The magmatic-hydrothermal evolution of two barren granites: a melt and fluid inclusion study of the Rito del Medio and Cañada Pinabete plutons in northern New Mexico (USA)

Abstract

The magmatic-hydrothermal evolution of two barren granites associated with the Tertiary Questa Caldera in northern New Mexico was reconstructed on the basis of microthermometric and laser-ablation inductively coupled plasma mass spectrometry analysis of fluid and melt inclusions in quartz of magmatic and hydrothermal origin. During progressive crystallization and fluid exsolution, the Cs content of the residual melt increased from 1 ppm to values as high as 5500 ppm, which requires an increase in crystallinity by at least 99.98%. In conjunction with a Rayleigh fractionation model simulating the melt evolution at fluid-saturated vs. fluid-undersaturated conditions, the melt inclusion data can be used to determine the crystallinity at which fluid saturation was reached. Our results suggest that both plutons attained fluid saturation before 30% crystallization and that evolved residual melts accumulated in their roof zones.
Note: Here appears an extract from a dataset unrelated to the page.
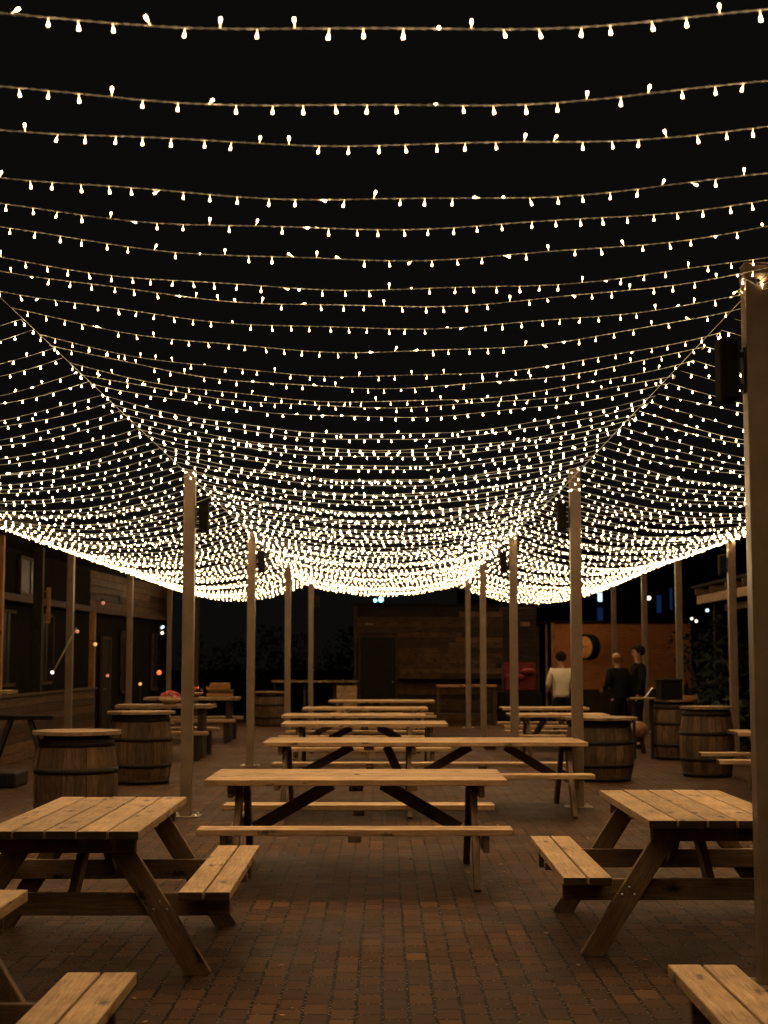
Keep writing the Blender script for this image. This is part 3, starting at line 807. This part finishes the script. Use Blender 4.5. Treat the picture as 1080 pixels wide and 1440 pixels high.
prop(root, 'pair of white spotlights at the end of the left building', 'spotlight')
root = empty('arm_lamp', (-5.62, 26.2, 2.2))
m = MB(); m.tube([(.18, .9, 0), (0, 0, -.73)], .016, 6); m.build('arm', M['post'], root)
m = MB(); m.blob((-.03, -.02, -.77), .03); m.build('bulb', M['whitelamp'], root)
prop(root, 'thin slanting lamp arm with a white bulb beside the outer left post', 'lamp')

# ------------------------------------------------------------------ far planked kiosk
root = empty('kiosk', (1.71, 42.2, 0)); root.scale = (.915, 1, .957)
kw = 2.725
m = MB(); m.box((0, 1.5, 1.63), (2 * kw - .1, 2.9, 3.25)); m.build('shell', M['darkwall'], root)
m = MB()
for i in range(22):
    z = .075 + i * .148
    segs = [(-kw, -1.60), (-.53, kw)] if z < 2.42 else [(-kw, kw)]
    if z < 2.42: segs = [(-1.44, kw)]
    for a, b in segs:
        cut = R.uniform(a + .8, b - .8)
        m.bar((a, .04, z), (cut - .002, .04, z), .025, .143, bev=.002); m.bar((cut + .002, .04, z), (b, .04, z), .025, .143, bev=.002)
m.build('planks', M['kioskwood'], root)
m = MB()
for i in range(20): m.bar((1.7, .015, .3 + i * .148), (kw - .02, .015, .3 + i * .148), .02, .143, bev=.002)
m.build('dark_panel', M['darkwood'], root)
m = MB(); m.box((-2.05, .03, 1.19), (1.02, .05, 2.37)); d = m.build('door', M['door'], root)
m = MB()
for s in (-1, 1): m.bar((-2.05 + s * .56, .03, .003), (-2.05 + s * .56, .03, 2.42), .08, .09)
m.bar((-2.65, .03, 2.46), (-1.45, .03, 2.46), .08, .08); m.build('frame', M['midwood'], d)
m = MB(); m.blob((-1.6, -.03, 1.1), .035); m.build('handle', M['bolt'], d)
m = MB(); m.bar((-kw, .0, .003), (-kw, .0, 3.3), .1, .1); m.build('corner_post', M['midwood'], root)
m = MB(); m.box((-2.31, -.03, 2.75), (.28, .09, .07)); m.build('door_lamp', M['disc'], root)
m = MB(); m.box((2.38, -.02, 2.75), (.28, .06, .12)); m.build('sign_board', M['amber'], root)
m = MB(); m.box((0, 1.4, 3.30), (2 * kw + .2, 3.2, .08)); m.build('roof', M['roof'], root)
m = MB(); m.box((.15, -.22, 1.17), (3.2, .42, .05)); m.build('serving_ledge', M['black'], root)
prop(root, 'dark kiosk of horizontal planks with a plain door at the far end', 'kiosk')
lamp('roof_lamp', 'cyan lamp glowing above the kiosk door', (-.115, 58, 3.93), .10, 'cyan', 'stem', 'lamp')
lamp('roof_lamp', 'dimmer cyan lamp left of the brighter one above the kiosk', (-.33, 58, 3.90), .07, 'cyan', 'stem', 'lamp')

root = empty('bar_counter', (-1.79, 40, 0)); root.scale = (.91, 1, 1.05)
m = MB(); m.box((0, 0, 1.04), (2.44, .55, .05)); m.build('worktop', M['disc'], root)
m = MB()
for i in range(6): m.bar((.62, -.2, .09 + i * .155), (1.2, -.2, .09 + i * .155), .03, .15)
m.build('front_panel', M['pine'], root)
for x in (-1.15, -.3, .55, 1.18):
    m = MB(); m.box((x, .0, .506), (.07, .07, 1.01)); m.build('leg', M['midwood'], root)
prop(root, 'long thin counter with one boarded end, left of the kiosk', 'counter')
root = empty('high_table', (2.10, 39.4, 0)); root.scale = (.914, 1, 1.06)
m = MB(); m.box((0, 0, .93), (1.68, .6, .05)); m.build('tabletop', M['amber'], root)
for x in (-.78, .78):
    for s in (-1, 1):
        m = MB(); m.box((x, s * .23, .452), (.07, .07, .9)); m.build('leg', M['midwood'], root)
m = MB(); m.box((0, 0, .25), (1.48, .4, .04)); m.build('shelf', M['midwood'], root)
prop(root, 'plain wooden table with a lower shelf before the kiosk', 'table')

# red covered stall
root = empty('stall', (3.54, 40.2, 0)); root.scale = (.915, .915, .98)
m = MB(); m.box((0, 0, .42), (1.22, .6, .83), bev=.01); m.build('counter', M['black'], root)
m = MB(); m.box((.04, .1, 1.08), (.86, .3, .45), bev=.05); m.blob((.24, -.06, 1.37), .19, jit=.3, sc=(1.3, .8, .55)); m.blob((-.02, -.1, 1.22), .14, jit=.3, sc=(1.3, .8, .6)); m.build('red_cover', M['red'], root)
for s in (-1, 1):
    m = MB(); m.bar((s * .46, .15, .835), (s * .46, .15, 1.62), .05, .05); m.build('upright', M['midwood'], root)
m = MB(); m.box((0, .22, 1.42), (.86, .03, .4)); m.build('back_board', M['red'], root)
prop(root, 'black counter stall with a crumpled red cover', 'stall')

# orange cabin with drum sign
root = empty('cabin', (6.5, 42, 0))
m = MB()
for i in range(13): m.bar((-1.86, 0, .92 + i * .137), (1.9, 0, .92 + i * .137), .04, .135, bev=.002)
m.build('front_wall', M['cedar'], root)
m = MB(); m.box((.02, .02, .42), (3.76, .08, .84)); m.build('plinth', M['darkwood'], root)
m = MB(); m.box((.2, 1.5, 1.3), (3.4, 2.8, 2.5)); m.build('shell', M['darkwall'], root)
m = MB(); m.bar((-1.88, -.02, .003), (-1.88, -.02, 2.66), .09, .09); m.bar((-2.02, .35, .003), (-2.02, .35, 2.62), .05, .12); m.bar((-2.2, .9, .003), (-2.2, .9, 2.58), .05, .2); m.build('corner_boards', M['amber'], root)
m = MB(); m.bar((-1.95, .02, 2.70), (1.95, .02, 2.70), .5, .05); m.bar((-1.95, .25, 2.68), (-2.5, .9, 2.60), .25, .05); m.build('roof_edge', M['roof'], root)
m = MB(); m.box((-1.3, -.03, 2.42), (.13, .03, .12)); m.build('vent', M['darkwood'], root)
prop(root, 'orange boarded cabin behind the people', 'cabin')
root = empty('round_sign', (5.46, 41.1, 1.99), 0)
ax = Vector((-.80, -.60, 0))
m = MB(); m.lathe([(.0, -.13), (.33, -.13), (.345, -.12), (.345, .12), (.33, .13), (.29, .13), (.29, .1)], (0, 0, 0), 36, axis=ax); m.build('drum', M['black'], root)
m = MB(); m.lathe([(.292, .10), (.292, .115), (.28, .122), (0, .122)], (0, 0, 0), 36, axis=ax); m.build('face', M['signface'], root)
m = MB(); t_ = Vector((ax.y, -ax.x, 0))
for k in range(5):
    q = ax * .125 + t_ * (-.10 + k * .05); m.box(q + Vector((0, 0, .01 * (k % 2))), (.012, .012, .05), bev=0)
m.build('mark', M['black'], root)
m = MB(); m.bar((.08, .1, 0), (.2, .8, 0), .05, .05); m.build('arm', M['iron'], root)
prop(root, 'thick round black sign with a pale wooden face on the orange cabin', 'sign')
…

At ∼90% crystallization, the exsolving fluids were of low salinity (∼5 wt.% NaCl equiv) and in the one-phase field, in accordance with phase relations at the reconstructed P and T conditions (∼1.1 to 1.3 kbar, 700 to 720°C). Fluid-melt partition coefficients for a range of metals determined on assemblages of coeval melt and fluid inclusions were generally too low to allow efficient metal extraction from the melt ( D X, fluid-melt < 22). As a result, the metal concentrations in both the residual melt and the coexisting fluid increased with progressive crystallization. Absolute metal contents in the fluids exsolving from barren systems appear low, however, when compared with mineralized systems. It is concluded that the absence of mineralization in the Rito del Medio and Cañada Pinabete plutons primarily stems from a low salinity of the exsolving fluids, resulting in a less efficient metal extraction from the melt.